Graph Query Language (GQL) standard was published in 2024. The standard formalizes pattern matching which the workhorse of graph query languages. This pattern matching is represented as ASCII-art like syntax. At a high level, when evaluating a query, GQL keeps track of three things:
  1. the working graph, which is the property graph we are using to match our patterns currently;
  2. the working table, that stores the information computed thus far; and
  3. the working record, which contains the tuple of the result we are currently using.

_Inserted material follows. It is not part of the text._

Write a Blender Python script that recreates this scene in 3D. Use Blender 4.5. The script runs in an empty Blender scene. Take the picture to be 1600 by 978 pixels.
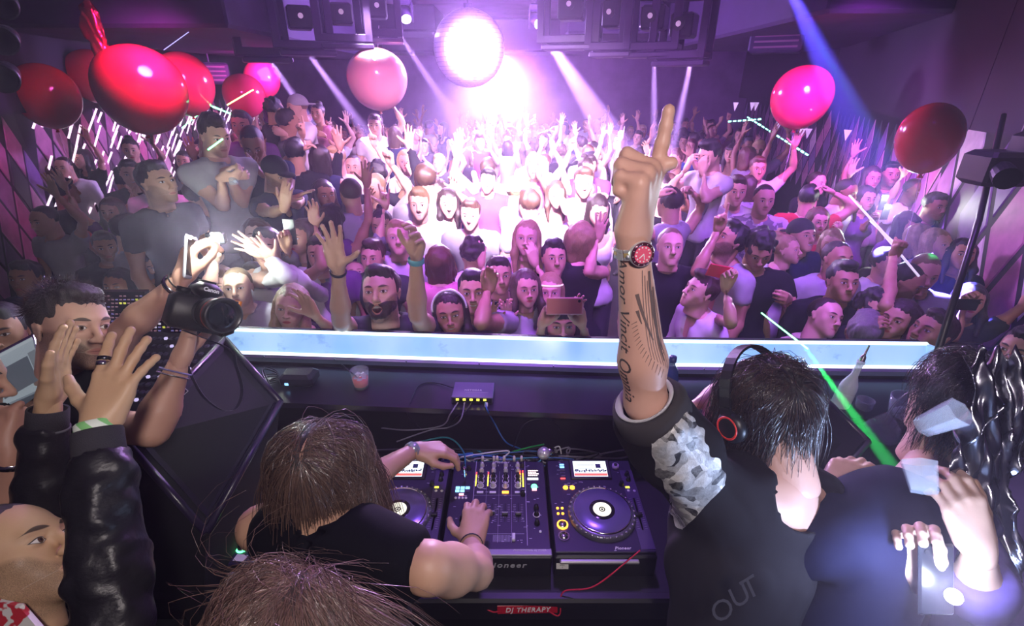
import bpy, math, random, time
import numpy as np
from mathutils import Vector, Matrix

T0 = time.time()
rng = np.random.default_rng(7)
random.seed(7)
C = bpy.context.scene.collection
scene = bpy.context.scene

# ------------------------------------------------------------------ camera
CAM_Z, PITCH, FOC = 2.5, math.radians(25.0), 760.0
cd = bpy.data.cameras.new('camera')
cd.sensor_width = 36.0
cd.lens = FOC / 1600.0 * 36.0
cd.clip_start = 0.02
cam = bpy.data.objects.new('camera', cd)
cam.location = (0, 0, CAM_Z)
cam.rotation_euler = (math.radians(90) - PITCH, 0, 0)
C.objects.link(cam)
scene.camera = cam

SP, CP = math.sin(PITCH), math.cos(PITCH)
def at(px, py, d):
    """point at depth d (metres along the lens axis) seen at a pixel of the 1600x978 frame"""
    u, v = (px - 800) / FOC, (py - 489) / FOC
    return Vector((u * d, d * (CP - v * SP), CAM_Z - d * (SP + v * CP)))
def at_z(px, py, z):
    u, v = (px - 800) / FOC, (py - 489) / FOC
    return at(px, py, (CAM_Z - z) / (SP + v * CP))
def at_y(px, py, y):
    v = (py - 489) / FOC
    return at(px, py, y / (CP - v * SP))

# ------------------------------------------------------------------ view
scene.view_settings.view_transform = 'Standard'
scene.view_settings.look = 'None'
scene.view_settings.gamma = 1.0
scene.view_settings.use_curve_mapping = False
scene.view_settings.exposure = EXPOSURE = 0.0
scene.cycles.use_denoising = True
scene.cycles.max_bounces = 6
scene.cycles.diffuse_bounces = 2
scene.cycles.glossy_bounces = 3
scene.cycles.transmission_bounces = 6
scene.cycles.transparent_max_bounces = 12
scene.cycles.volume_bounces = 0
scene.cycles.caustics_reflective = False
scene.cycles.caustics_refractive = False
scene.cycles.sample_clamp_indirect = 4.0

# ------------------------------------------------------------------ world: dark club air full of haze
world = bpy.data.worlds.new('club_air')
scene.world = world
world.use_nodes = True
wn = world.node_tree
wn.nodes.clear()
wo = wn.nodes.new('ShaderNodeOutputWorld')
wb = wn.nodes.new('ShaderNodeBackground')
wb.inputs[0].default_value = (0.05, 0.01, 0.09, 1)
wb.inputs[1].default_value = 0.0
wn.links.new(wb.outputs[0], wo.inputs['Surface'])
HAZE = 0.014
wv = wn.nodes.new('ShaderNodeVolumeScatter')
wv.inputs['Color'].default_value = (.84, .66, 1, 1)  # violet of the lamps put into the haze colour; fog itself is white
wv.inputs['Density'].default_value = HAZE
wv.inputs['Anisotropy'].default_value = 0.68
wn.links.new(wv.outputs[0], wo.inputs['Volume'])

# ------------------------------------------------------------------ lights
def lamp(kind, name, loc, energy, color, target=None, **kw):
    l = bpy.data.lights.new(name, kind)
    l.energy = energy
    l.color = color
    for k, v in kw.items():
        setattr(l, k, v)
    o = bpy.data.objects.new(name, l)
    o.location = loc
    if target is not None:
        d = Vector(target) - Vector(loc)
        o.rotation_euler = d.to_track_quat('-Z', 'Y').to_euler()
    C.objects.link(o)
    return o
def spot(name, loc, target, energy, color, deg, blend=0.3, r=0.03):
    return lamp('SPOT', name, loc, energy, color, target, spot_size=math.radians(deg), spot_blend=blend, shadow_soft_size=r)
# white-pink wash from above and behind the dance floor
spot('stage_wash', (0.0, 12.5, 3.5), (0, 5.5, .4), 22000, (.66, .22, 1), 62, 1.0, .6)
spot('back_spot', (-.4, 13.5, 3.3), (-.1, 5, .8), 30000, (.82, .62, 1), 36, 1.0, .15)
spot('ball_spot', at(722, -70, 8.3), at(765, 420, 5.4), 80000, (.80, .86, 1), 16, .9, .1)
lamp('POINT', 'ball_glare', at(748, 80, 6.2), 900, (.60, .36, 1), shadow_soft_size=.15)
spot('front_white', (.1, 2.0, 3.65), (.10, 5.6, 1.4), 13000, (.96, .70, 1), 52, 1.0, .2)
# violet and magenta washes over the crowd
spot('violet_wash', (-.5, 2.1, 3.65), (-.15, 3.0, 1.4), 620, (.50, .13, 1), 66, .9, .3)
spot('violet_wash', (1.5, 2.1, 3.65), (1.2, 3.1, 1.4), 620, (.42, .13, 1), 78, .9, .3)
spot('violet_far', (2.5, 3.5, 3.0), (3.2, 6.0, .6), 700, (.45, .10, 1), 80, .9, .3)
lamp('AREA', 'magenta_side', (-3.6, 8.0, 2.7), 40, (1, .10, .60), (-5.6, 9, 1.2), size=.6)
spot('magenta_left', (-2.6, 4.2, 3.0), (-4.6, 6.2, 1.2), 260, (1, .12, .75), 80, .9, .2)
spot('magenta_right', (2.6, 4.2, 3.0), (4.4, 6.6, 1.1), 420, (.80, .14, .95), 80, .9, .2)
spot('pale_right', (1.9, 1.6, 3.0), (3.1, 2.9, 1.2), 40, (1, .65, .9), 50, .8, .1)
spot('booth_violet', (.2, 2.0, 3.6), (-.1, 1.25, 1.2), 130, (.38, .16, 1), 44, .8, .1)
spot('added_balloon_fill', at(720, 5, 5.6), at(590, 122, 5.4), 1500, (1, .85, 1), 22, .5, .05)  # two unseen spots added to brighten the pale balloon
spot('added_balloon_fill', at(560, -60, 4.6), at(590, 122, 5.4), 500, (1, .85, 1), 26, .5, .05)
spot('pink_wash', (-.8, 3.2, 3.6), (-1.25, 5.6, 1.4), 900, (.92, .45, 1), 58, 1.0, .2)
spot('lilac_wash', (.9, 3.2, 3.6), (1.4, 5.6, 1.4), 900, (.75, .36, 1), 58, 1.0, .2)
# flashes and torches firing towards the booth
for n_, p_, e_ in (('flash_throw', at(339, 372, 2.56), 75), ('flash_throw', at(296, 372, 1.28), 14), ('torch_throw', at(1380, 313, 4.40), 60), ('torch_throw', at(1385, 330, 4.40), 60), ('torch_throw', at(1490, 928, .90), 40)):
    spot(n_, p_, (0, 0, CAM_Z), e_, (.85, 1, .92) if 'flash' in n_ else (.75, .85, 1), 40, 1.0, .01)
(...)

GQL is developed as a query language for graphs and recursion is typical when working with Graphs. The typical GQL MATCH pattern (a)-[:links_to]->{m,n}(b) selects all nodes b that are reachable from a by following one or more edges in the graph, traversing the graph using the :links_to relation. Recursive queries compute the transitive closure of the graph, and return the nodes in the graph that can be reached starting from a given one.

Property Graph

Graph Databases typically store data as property graphs where both nodes and edges carry arbitrary key-value attributes. Graph Query Language (GQL) enables expressive pattern matching that we exploit for structural retrieval. GQL provides a declarative, SQL-like syntax for pattern matching, filtering, and aggregation. Native graph database that implements the labeled-property graph model store data as labeled nodes connected by typed, directed relationships, where both nodes and relationships may carry properties. This design allows relationships to be queried and traversed directly, without relying on joins or intermediary structures. These databases use GQL, a declarative graph query language designed to express graph patterns intuitively and concisely, making it easier to formulate queries that reflect the underlying graph structure.